La crisi ha allentato la morsa sull’Italia e il miglioramento ora comincia a emergere non solo dai dati strettamente economici ma anche dal Bes, l’indicatore di Benessere equo e sostenibile, quella sorta di 'Pil dal volto umano' che ormai da quattro anni viene sondato dall’Istat. Ma attenzione, perché quando dal rapporto diffuso ieri si vanno a 'spacchettare' i dati generali, emergono le solite medie di Trilussa, quelle di un Paese spaccato sul piano territoriale e polarizzato nei redditi e nell’accesso al benessere. Il Sud, dove le entrate medie familiari sono del 37% inferiori al centro-nord, resta distaccato. Mentre l’aumento generale del reddito pro-capite (+1% dal 2014 al 2015) non ha ridotto le diseguaglianze sociali, anzi, il divario è «il più alto dell’ultimo decennio». C’è un Paese in ripresa e un altro che ristagna o va all’indietro.

Nel 2015 la quota di persone a rischio di povertà è salita al 19,9% dal 19,4% del 2014, e la povertà assoluta ha raggiunto il 7,6% della popolazione, pari a 4 milioni e 598 mila persone: a stare peggio sono soprattutto le famiglie con due o più figli e quelle straniere.

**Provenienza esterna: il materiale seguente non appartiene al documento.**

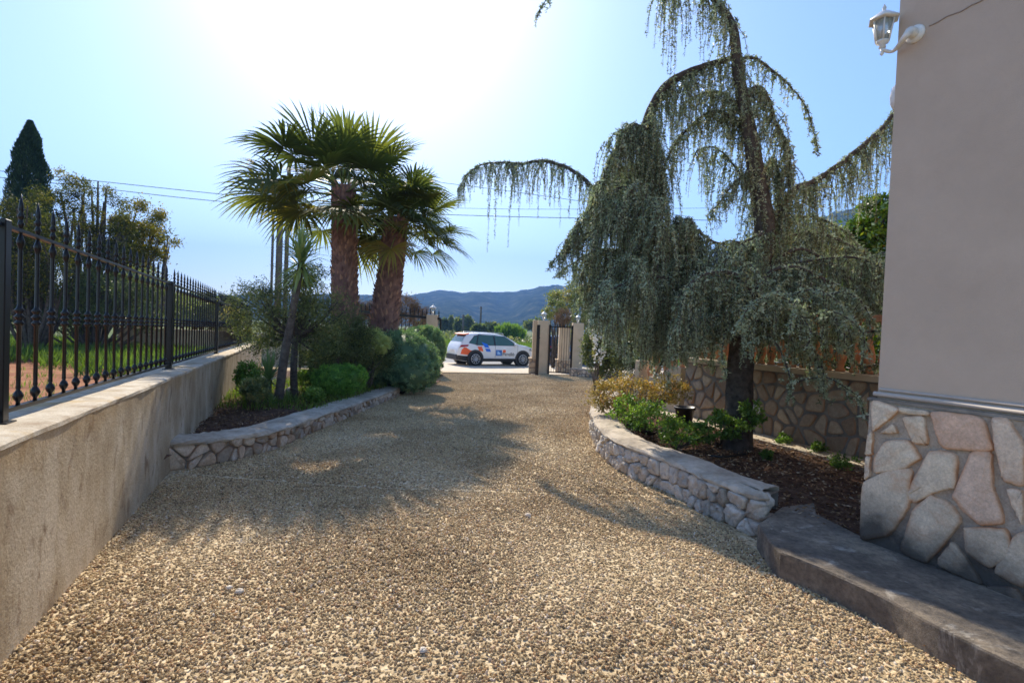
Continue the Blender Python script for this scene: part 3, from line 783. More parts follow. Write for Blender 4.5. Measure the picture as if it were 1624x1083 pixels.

Nel Mezzogiorno il rischio povertà riguarda il 34% degli abitanti, una quota tripla rispetto al Nord. Gli anni di crisi hanno lasciato cicatrici anche sul piano sociale e civile. Nel complesso resta «molto bassa la soddisfazione per le relazioni interpersonali » e scende la «partecipazione civica». Si conferma il sentimento di lontananza di larga parte della popolazione dalla politica e delle istituzioni: la fiducia è minimale verso i partiti ma è insufficiente anche per Parlamento, enti locali e magistratura. Oltre la sufficienza si piazzano solo forze dell’ordine e Vigili del fuoco. Nel complesso sale la sensazione di benessere soggettivo, ma aumenta anche l’incertezza sul futuro. Il dossier prende in considerazione 12 indicatori principali. Nel biennio 2015-16 si registrano segnali di miglioramento rispetto al 2013 (il punto più basso della crisi economica) per quanto riguarda la soddisfazione per la vita, l’occupazione, l’istruzione, la salute e l’ambiente. C’è stabilità nelle condizioni economiche minime, la qualità del lavoro, le relazioni sociali e il reddito. Nel confronto su un orizzonte più lungo, rispetto al 2010, emergono trend positivi per salute, ambiente, istruzione e un recupero completo per l’occupazione. Livelli lievemente inferiori si registrano invece per il reddito, le relazioni sociali e la soddisfazione per la vita. Divari sono ancora rilevanti per condizioni economiche minime e qualità del lavoro. Nel complesso siamo sopra i livelli medi del 2013 mentre il recupero è ancora parziale nel confronto con il 2010. Scandagliando le diverse aree tematiche il rapporto conferma che l’Italia è uno dei Paesi più longevi d’Europa.

Ma l’aumento delle vita media si è interrotto: nel 2015 siamo scesi a quota 82,3 anni, da 82,6, con un aumento della mortalità nella popolazione anziana. Migliorano gli indicatori relativi all’istruzione e anche per quanto riguarda il lavoro proseguono i segnali positivi (il tasso di occupazione torna a superare la quota del 60% tra i 20 e i 64 anni ma è ancora lontano dal 62,8% pre-crisi e non diminuisce il divario con l’Ue. Si registra inoltre un’accelerazione delle transizioni verso lavori a tempo indeterminato (+4,1%) e una diminuzione della quota di lavoratori 'fortemente vulnerabili' (scesa dal 10,2% all’8,6%). Resta invece costante la quota di lavoratori con bassa remunerazione e tra gli elementi negativi va citata anche la crescita dei sovraistruiti (chi fa un lavoro al di sotto del suo livello di istruzione) che passa dal 23,0% al 23,6% e aumenta soprattutto nel Mezzogiorno. Infine resta alto ma si riduce al 25,7% il numero dei Neet, i giovani che non studiano e non lavorano.